Martian sedimentary rocks, sediments, and surface soils contain abundant amorphous and poorly crystalline materials. The formation, preservation, subsequent modification, and stability of these amorphous phases are widely regarded as sensitive indicators of past climatic conditions and near-surface geological environments on Mars. Among the various candidates proposed to account for the amorphous components, Fe-bearing materials represent a particularly important yet underexplored class. Secondary Fe-rich alteration products (e.g., sulfates, phyllosilicates, hydroxides, and carbonates) are prone to strong hydrolysis, resistance to evaporation-driven crystallization, and nanophase formation, all of which favor the development and retention of amorphous or weakly ordered states.

Here, we present results from recent simulation experiments and natural analogue samples from Mars-analog systems. Our investigation integrates three representative systems. (1) Experiments on Fe-rich olivine serpentinization reveal the precipitation of low-crystallinity Fe-Si-rich phyllosilicate materials from derived solutions, highlighting a coupled Fe oxidation and Si redistribution pathway during low-temperature hydrothermal water-rock interaction.
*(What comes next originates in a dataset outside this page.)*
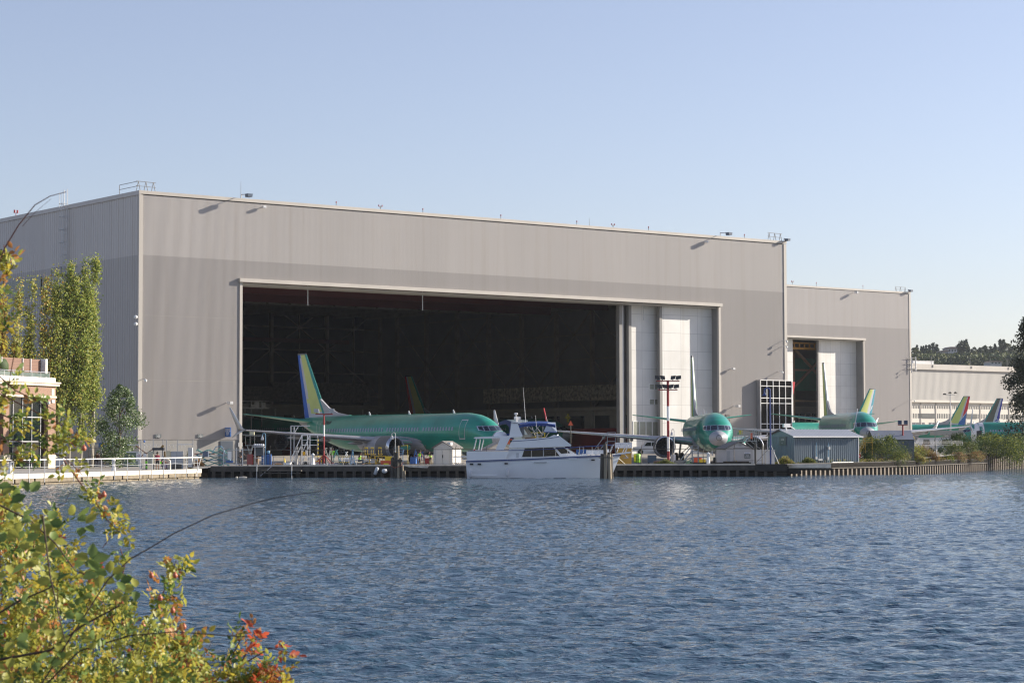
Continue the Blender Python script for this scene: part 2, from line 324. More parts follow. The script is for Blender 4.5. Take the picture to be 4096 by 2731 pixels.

Nanophase magnetite is observed to nucleate on the surfaces of these Fe-Si phases. (2) Evaporation and photooxidation of Fe-sulfate solutions produce Fe-sulfate gels and associated assemblages of Fe sulfates and Fe(III) oxides with elevated amorphous components, reflecting redox transformation under acidic, highly oxidizing, and low-water-activity conditions analogous to Martian sulfate-rich environments. (3) Recent work on diagenetically modified jarosite-bearing materials from terrestrial acid-sulfate settings documents distinctive patchy and crustal microtextures, associations with abundant amorphous or poorly crystalline phases. These textures potentially record microscale co-precipitation, dissolution-reprecipitation, and late-stage diagenetic overprinting within acidic sulfate systems.

Across all systems, microstructural, mineralogical, and spectroscopic observations indicate that Fe-bearing amorphous materials are not incidental by-products but integral components of Mars-like alteration pathways, sensitive to fluid chemistry, redox state, and water availability. We propose that such materials represent transient yet information-rich phases on Mars, capable of preserving signatures of aqueous conditions and oxidative processes that may remain cryptic in crystalline assemblages alone.